Было солнечное октябрьское утро. В такой осенний день Кембридж особенно красив. Я только что пришел в лабораторию кристаллографии, которая помещалась в одном из зданий в лабиринте старого Кавендиша. Не помню уж, почему я туда пришел и с кем разговаривал, помню только, что собеседником моим был не Бернал. Вдруг кто-то просунул в дверь голову и сказал: «Профессор умер».

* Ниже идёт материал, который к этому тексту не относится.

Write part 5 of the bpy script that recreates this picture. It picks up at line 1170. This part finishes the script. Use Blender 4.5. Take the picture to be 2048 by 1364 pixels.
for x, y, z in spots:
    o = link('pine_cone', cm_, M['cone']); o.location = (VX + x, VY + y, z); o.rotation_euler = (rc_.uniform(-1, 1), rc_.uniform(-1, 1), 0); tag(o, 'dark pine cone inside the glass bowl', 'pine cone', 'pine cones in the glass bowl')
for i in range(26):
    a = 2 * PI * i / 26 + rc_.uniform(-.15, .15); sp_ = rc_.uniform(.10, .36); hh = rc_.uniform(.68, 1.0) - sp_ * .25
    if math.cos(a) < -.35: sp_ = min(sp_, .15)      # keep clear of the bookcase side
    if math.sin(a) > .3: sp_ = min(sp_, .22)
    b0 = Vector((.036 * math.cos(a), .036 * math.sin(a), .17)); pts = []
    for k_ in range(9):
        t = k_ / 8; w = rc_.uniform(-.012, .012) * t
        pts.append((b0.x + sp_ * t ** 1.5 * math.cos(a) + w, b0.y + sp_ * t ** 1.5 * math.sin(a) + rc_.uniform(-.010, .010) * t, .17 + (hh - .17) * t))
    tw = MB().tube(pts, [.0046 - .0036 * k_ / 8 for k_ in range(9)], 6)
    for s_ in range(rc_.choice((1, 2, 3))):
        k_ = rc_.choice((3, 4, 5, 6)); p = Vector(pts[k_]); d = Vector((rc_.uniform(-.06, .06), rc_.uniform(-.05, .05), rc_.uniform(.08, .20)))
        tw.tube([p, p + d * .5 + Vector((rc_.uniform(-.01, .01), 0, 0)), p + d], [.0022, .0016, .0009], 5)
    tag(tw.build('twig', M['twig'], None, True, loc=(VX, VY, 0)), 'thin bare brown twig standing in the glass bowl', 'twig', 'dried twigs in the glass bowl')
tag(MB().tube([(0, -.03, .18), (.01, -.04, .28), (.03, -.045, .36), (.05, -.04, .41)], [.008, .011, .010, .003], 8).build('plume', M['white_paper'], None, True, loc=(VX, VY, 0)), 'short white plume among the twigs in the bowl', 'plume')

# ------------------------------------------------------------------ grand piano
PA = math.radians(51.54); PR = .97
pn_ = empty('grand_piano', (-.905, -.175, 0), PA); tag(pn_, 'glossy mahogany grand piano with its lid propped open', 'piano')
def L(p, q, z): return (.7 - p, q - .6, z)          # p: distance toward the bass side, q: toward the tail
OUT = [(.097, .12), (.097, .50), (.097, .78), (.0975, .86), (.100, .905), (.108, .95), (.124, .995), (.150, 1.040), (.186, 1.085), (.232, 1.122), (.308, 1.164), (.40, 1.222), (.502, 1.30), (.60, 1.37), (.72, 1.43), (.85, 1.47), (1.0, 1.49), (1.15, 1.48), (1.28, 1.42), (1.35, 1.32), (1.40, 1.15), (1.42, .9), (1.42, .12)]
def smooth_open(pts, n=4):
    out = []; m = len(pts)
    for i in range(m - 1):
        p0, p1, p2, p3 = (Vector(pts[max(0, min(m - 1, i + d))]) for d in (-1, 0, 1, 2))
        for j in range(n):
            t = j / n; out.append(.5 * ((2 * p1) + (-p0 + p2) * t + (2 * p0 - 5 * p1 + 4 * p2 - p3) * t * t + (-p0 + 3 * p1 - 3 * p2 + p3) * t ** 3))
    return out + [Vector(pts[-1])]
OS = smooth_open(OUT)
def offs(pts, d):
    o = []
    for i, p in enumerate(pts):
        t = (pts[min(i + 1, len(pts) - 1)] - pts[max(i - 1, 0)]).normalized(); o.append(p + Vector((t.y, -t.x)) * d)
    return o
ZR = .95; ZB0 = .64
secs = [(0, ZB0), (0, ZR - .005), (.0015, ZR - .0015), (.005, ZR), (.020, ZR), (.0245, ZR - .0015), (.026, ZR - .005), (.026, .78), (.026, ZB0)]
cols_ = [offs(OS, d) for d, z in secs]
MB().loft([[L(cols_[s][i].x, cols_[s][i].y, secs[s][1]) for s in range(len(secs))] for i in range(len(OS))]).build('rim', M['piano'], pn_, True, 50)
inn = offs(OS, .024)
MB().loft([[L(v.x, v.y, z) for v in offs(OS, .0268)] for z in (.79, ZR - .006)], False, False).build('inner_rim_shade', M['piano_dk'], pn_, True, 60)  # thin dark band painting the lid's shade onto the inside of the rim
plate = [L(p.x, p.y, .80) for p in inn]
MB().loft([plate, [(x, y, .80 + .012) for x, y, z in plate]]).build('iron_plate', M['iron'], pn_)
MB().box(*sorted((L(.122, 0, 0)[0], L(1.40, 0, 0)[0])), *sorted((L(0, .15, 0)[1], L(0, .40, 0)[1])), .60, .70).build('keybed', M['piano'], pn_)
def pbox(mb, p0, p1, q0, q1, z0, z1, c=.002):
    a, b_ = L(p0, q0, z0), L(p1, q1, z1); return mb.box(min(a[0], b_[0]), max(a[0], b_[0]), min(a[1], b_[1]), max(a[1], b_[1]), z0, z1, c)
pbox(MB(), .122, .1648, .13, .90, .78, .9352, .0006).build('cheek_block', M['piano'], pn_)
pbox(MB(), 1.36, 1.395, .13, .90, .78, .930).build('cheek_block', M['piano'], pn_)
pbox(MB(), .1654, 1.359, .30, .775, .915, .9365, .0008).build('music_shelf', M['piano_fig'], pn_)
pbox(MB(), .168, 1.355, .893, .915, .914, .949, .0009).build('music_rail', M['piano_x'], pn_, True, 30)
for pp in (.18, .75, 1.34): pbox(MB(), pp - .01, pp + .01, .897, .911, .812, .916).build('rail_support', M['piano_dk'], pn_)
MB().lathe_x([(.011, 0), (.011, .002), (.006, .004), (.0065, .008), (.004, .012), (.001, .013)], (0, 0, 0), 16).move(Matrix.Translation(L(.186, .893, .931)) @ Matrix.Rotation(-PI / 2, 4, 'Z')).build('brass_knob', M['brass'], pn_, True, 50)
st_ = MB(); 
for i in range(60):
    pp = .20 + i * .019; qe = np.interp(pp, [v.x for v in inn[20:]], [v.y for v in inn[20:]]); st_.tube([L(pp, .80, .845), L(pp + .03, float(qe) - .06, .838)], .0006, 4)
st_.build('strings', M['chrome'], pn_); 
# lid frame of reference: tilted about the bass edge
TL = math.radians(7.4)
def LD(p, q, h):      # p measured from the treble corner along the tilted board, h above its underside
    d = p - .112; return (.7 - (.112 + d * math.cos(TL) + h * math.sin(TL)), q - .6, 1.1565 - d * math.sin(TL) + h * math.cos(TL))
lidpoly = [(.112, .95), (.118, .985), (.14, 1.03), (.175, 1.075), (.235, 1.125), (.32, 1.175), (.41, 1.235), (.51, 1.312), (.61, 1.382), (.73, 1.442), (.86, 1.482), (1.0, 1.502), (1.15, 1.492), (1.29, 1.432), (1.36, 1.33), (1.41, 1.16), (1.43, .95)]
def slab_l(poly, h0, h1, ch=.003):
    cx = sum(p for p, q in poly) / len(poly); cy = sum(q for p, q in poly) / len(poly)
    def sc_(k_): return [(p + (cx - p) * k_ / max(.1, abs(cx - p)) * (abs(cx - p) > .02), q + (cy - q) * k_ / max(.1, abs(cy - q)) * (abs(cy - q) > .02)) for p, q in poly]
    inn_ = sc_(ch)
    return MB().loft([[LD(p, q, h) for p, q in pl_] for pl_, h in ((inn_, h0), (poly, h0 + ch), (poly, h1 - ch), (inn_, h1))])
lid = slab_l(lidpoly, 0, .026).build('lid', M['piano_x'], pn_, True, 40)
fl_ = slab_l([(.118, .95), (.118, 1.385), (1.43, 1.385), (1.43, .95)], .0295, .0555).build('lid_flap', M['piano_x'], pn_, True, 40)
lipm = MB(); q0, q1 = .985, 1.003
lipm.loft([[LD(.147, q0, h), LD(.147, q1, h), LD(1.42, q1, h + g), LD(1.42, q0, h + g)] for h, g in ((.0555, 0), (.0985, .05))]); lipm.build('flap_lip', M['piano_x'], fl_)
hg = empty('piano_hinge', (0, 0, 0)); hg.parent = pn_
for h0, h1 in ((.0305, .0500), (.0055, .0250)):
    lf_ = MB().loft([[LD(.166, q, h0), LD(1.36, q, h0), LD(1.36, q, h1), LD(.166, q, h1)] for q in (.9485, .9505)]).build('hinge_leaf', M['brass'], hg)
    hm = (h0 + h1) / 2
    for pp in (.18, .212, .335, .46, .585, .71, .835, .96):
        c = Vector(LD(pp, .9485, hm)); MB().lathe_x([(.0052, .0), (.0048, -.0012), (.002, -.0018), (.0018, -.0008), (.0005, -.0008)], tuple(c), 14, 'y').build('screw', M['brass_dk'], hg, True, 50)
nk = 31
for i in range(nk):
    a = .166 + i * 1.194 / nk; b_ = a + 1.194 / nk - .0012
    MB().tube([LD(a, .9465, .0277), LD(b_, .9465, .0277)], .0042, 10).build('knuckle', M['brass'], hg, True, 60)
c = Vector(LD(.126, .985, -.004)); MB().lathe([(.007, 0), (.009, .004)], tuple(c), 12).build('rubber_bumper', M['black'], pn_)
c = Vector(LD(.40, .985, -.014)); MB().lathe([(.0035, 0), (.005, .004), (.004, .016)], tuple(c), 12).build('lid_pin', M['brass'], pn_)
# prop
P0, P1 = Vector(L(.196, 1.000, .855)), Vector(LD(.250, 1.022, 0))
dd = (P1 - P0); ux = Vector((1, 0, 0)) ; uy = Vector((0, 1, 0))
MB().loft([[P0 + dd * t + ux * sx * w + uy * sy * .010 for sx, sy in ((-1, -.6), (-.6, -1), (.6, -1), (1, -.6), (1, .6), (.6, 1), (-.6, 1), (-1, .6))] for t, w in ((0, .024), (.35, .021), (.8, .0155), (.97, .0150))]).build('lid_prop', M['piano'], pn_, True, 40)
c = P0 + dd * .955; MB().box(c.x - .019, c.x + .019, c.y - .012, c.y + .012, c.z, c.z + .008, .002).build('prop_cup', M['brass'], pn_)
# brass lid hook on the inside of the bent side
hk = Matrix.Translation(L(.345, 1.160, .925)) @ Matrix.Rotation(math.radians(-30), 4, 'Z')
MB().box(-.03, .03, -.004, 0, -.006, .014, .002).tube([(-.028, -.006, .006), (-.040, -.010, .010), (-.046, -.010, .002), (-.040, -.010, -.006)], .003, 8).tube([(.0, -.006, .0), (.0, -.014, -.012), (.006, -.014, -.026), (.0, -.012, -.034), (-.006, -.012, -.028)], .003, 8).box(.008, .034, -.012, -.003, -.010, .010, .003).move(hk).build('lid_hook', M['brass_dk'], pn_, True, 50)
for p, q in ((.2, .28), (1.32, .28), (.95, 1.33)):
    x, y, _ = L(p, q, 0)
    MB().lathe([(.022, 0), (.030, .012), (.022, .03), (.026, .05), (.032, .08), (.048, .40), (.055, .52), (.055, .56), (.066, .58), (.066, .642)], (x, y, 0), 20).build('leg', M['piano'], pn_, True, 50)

Кажется, никто тогда больше не сказал ни слова. В тот момент мы все были скорее ошеломлены, чем опечалены. В это невозможно было поверить.
Г. Г. Харди{}
Все было как обычно за преподавательским столом в столовой Крайст-колледжа, за исключением того, что за обедом с нами сидел в качестве гостя Годфри Гарольд Харди{292}. Он только что вернулся в Кембридж профессором математики. Все были в восторге от его возвращения. Ведь он, как говорили, не в пример Дираку и Бору, о которых постоянно твердят физики, самый настоящий, чистейший математик. К тому же он еще такой неортодоксальный, эксцентричный, ужасно радикальный, готовый спорить обо всем. Тогда — в 1931 году — в английском языке еще не было подходящего выражения, но в более поздние годы о нем бы, наверно, сказали, что он в какой-то степени наделен свойствами прославленной «звезды».